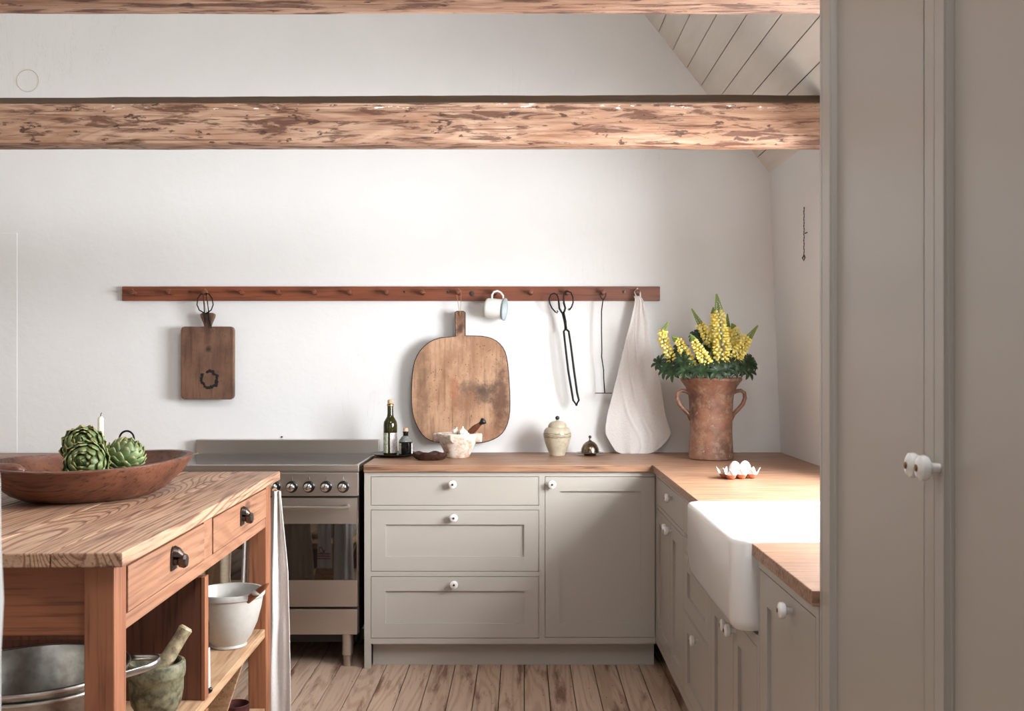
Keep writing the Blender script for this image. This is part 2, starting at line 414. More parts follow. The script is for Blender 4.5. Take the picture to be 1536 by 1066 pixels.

--

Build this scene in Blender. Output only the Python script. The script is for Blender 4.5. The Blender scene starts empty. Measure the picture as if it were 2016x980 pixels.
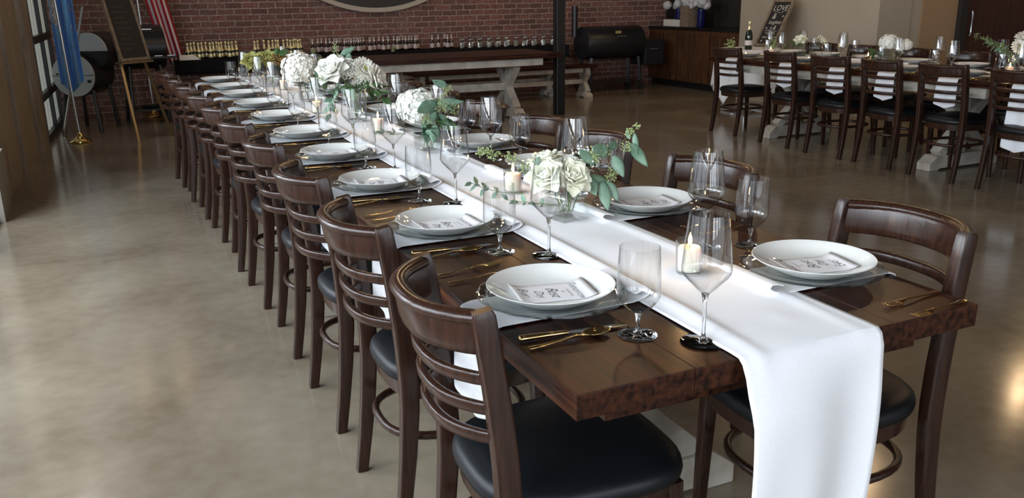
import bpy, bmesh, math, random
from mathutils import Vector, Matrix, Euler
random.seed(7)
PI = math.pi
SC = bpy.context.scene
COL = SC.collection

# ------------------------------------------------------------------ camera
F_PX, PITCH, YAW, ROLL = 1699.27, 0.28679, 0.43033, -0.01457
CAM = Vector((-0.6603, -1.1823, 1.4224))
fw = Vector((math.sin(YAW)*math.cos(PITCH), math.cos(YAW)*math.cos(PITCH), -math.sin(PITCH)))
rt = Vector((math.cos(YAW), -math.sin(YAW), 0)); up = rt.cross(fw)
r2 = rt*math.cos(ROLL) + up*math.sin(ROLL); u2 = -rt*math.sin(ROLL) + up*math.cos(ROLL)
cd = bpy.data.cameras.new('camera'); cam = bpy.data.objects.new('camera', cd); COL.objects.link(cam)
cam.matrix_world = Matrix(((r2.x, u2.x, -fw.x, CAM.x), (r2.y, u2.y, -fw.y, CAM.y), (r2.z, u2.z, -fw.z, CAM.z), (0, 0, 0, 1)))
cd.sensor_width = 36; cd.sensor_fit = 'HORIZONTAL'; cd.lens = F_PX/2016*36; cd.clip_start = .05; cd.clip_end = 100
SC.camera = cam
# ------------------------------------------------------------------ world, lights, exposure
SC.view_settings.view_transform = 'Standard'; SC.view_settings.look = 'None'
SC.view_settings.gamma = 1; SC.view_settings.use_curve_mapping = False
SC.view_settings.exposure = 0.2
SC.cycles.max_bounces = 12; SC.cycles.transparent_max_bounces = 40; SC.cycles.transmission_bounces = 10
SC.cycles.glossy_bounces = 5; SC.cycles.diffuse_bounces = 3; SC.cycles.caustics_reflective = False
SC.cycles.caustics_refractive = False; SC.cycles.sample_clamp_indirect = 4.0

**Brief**
Only the lines from the one containing "Build this scene" down to the one containing "COL = SC.collection" should be copied, exactly and with both ends kept. Drop the pictures.

**Final answer**
Build this scene in Blender. Output only the Python script. The script is for Blender 4.5. The Blender scene starts empty. Measure the picture as if it were 2016x980 pixels.
import bpy, bmesh, math, random
from mathutils import Vector, Matrix, Euler
random.seed(7)
PI = math.pi
SC = bpy.context.scene
COL = SC.collection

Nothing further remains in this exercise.